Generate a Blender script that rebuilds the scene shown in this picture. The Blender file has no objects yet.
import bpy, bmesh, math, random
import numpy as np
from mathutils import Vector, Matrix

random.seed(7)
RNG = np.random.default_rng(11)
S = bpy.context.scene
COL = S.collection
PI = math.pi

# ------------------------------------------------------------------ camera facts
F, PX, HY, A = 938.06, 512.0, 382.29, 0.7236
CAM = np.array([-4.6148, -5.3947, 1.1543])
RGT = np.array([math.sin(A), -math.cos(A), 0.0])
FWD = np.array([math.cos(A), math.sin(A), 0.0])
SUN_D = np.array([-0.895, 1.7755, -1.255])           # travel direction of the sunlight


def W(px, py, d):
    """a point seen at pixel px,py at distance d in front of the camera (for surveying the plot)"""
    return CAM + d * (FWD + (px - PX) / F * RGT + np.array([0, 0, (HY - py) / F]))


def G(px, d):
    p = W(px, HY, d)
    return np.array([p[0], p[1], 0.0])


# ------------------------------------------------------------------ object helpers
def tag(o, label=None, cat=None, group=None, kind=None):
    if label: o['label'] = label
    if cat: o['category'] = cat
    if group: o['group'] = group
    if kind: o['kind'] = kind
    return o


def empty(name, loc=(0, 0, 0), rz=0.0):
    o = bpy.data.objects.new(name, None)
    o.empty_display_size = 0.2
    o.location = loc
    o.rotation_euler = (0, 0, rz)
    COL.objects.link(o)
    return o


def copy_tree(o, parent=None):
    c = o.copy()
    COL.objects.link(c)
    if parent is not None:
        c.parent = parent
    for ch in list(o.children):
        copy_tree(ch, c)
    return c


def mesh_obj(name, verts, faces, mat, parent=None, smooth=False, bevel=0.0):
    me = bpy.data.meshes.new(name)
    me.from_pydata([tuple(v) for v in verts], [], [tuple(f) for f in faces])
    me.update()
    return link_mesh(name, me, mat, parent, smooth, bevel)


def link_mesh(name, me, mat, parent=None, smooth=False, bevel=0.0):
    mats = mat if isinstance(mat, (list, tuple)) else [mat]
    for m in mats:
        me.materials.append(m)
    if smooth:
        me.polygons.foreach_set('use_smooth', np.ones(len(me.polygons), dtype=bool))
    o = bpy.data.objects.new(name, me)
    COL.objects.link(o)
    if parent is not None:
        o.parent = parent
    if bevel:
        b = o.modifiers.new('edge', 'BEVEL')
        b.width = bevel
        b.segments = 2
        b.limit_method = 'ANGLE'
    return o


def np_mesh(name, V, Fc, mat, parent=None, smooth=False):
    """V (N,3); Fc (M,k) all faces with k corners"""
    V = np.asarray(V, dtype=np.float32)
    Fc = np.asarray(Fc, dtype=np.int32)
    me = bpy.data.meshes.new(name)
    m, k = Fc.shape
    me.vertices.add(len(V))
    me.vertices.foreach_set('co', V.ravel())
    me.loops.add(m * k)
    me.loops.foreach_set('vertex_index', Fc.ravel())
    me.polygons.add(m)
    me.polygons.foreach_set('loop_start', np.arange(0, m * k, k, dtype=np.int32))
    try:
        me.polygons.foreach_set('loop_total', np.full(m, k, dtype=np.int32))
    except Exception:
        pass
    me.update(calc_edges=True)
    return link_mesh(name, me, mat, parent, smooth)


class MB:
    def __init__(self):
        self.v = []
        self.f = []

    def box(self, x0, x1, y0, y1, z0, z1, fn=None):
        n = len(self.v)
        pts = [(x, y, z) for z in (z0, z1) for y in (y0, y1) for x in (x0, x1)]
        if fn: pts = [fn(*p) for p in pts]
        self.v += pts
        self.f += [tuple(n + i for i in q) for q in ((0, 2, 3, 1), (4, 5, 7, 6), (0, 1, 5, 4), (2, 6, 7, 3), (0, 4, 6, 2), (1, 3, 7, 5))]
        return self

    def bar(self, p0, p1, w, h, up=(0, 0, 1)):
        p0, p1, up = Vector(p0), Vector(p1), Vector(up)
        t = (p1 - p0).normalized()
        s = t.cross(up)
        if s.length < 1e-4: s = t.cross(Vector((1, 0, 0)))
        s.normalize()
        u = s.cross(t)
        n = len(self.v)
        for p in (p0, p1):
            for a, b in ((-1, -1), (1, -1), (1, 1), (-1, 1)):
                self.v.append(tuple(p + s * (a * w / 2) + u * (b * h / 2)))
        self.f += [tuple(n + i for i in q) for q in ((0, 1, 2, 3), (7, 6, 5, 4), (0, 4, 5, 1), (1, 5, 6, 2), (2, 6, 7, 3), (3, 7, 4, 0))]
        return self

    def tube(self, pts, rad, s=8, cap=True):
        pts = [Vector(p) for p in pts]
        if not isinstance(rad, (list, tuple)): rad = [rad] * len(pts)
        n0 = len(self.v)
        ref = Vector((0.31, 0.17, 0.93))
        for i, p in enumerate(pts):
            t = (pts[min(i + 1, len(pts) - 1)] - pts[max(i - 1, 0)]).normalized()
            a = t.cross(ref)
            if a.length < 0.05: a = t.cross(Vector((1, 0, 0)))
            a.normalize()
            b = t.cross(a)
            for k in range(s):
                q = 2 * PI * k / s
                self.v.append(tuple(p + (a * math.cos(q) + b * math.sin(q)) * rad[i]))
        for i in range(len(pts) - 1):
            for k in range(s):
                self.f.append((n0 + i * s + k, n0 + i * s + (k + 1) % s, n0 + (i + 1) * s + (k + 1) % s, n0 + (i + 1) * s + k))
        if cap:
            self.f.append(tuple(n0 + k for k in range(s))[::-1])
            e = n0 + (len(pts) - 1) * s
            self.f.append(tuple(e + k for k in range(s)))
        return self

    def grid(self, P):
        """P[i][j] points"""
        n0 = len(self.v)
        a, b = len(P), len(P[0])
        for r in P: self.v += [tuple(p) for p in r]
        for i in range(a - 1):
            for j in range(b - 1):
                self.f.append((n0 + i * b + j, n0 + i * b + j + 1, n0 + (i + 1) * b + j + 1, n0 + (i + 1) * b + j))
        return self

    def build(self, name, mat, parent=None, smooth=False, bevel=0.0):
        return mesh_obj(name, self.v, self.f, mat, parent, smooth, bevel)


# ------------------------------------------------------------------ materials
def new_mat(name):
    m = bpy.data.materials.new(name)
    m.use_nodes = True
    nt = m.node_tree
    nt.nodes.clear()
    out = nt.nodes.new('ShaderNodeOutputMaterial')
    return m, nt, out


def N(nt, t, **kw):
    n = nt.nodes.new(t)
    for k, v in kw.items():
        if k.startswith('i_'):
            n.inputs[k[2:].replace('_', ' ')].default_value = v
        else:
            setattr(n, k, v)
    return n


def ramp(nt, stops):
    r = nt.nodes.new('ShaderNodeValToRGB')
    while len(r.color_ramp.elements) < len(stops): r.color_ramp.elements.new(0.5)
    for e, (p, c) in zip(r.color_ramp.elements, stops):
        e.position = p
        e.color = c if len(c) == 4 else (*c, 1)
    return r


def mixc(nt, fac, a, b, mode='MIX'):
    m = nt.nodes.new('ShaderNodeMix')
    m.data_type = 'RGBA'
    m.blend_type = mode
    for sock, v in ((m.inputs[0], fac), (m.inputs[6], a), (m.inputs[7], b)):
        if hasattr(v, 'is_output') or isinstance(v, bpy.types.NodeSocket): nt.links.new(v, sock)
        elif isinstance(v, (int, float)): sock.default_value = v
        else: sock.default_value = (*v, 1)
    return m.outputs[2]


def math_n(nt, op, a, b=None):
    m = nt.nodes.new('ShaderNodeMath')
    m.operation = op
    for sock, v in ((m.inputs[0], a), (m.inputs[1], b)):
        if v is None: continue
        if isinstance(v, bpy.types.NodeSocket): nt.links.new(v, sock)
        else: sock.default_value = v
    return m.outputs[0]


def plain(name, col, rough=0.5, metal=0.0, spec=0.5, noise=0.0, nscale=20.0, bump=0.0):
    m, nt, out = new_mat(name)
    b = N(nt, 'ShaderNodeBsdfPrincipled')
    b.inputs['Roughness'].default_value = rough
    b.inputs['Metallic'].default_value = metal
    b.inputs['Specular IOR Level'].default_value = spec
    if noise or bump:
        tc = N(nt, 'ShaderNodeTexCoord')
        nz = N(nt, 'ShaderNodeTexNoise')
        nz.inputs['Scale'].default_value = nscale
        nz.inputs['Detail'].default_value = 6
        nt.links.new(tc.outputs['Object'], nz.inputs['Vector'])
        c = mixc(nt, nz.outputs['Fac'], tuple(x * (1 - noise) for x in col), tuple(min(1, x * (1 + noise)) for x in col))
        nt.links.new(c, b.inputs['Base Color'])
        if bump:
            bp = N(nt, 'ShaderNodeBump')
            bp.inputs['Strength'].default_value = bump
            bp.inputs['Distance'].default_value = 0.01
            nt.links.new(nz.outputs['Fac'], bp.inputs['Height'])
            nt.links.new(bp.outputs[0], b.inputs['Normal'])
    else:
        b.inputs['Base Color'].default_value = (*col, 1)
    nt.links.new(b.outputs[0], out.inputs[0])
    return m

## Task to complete
Return exactly the opening lines of the listing above, ending with the line that has "return np.array([p[0], p[1], 0.0])".

## Reply
Generate a Blender script that rebuilds the scene shown in this picture. The Blender file has no objects yet.
import bpy, bmesh, math, random
import numpy as np
from mathutils import Vector, Matrix

random.seed(7)
RNG = np.random.default_rng(11)
S = bpy.context.scene
COL = S.collection
PI = math.pi

# ------------------------------------------------------------------ camera facts
F, PX, HY, A = 938.06, 512.0, 382.29, 0.7236
CAM = np.array([-4.6148, -5.3947, 1.1543])
RGT = np.array([math.sin(A), -math.cos(A), 0.0])
FWD = np.array([math.cos(A), math.sin(A), 0.0])
SUN_D = np.array([-0.895, 1.7755, -1.255])           # travel direction of the sunlight


def W(px, py, d):
    """a point seen at pixel px,py at distance d in front of the camera (for surveying the plot)"""
    return CAM + d * (FWD + (px - PX) / F * RGT + np.array([0, 0, (HY - py) / F]))


def G(px, d):
    p = W(px, HY, d)
    return np.array([p[0], p[1], 0.0])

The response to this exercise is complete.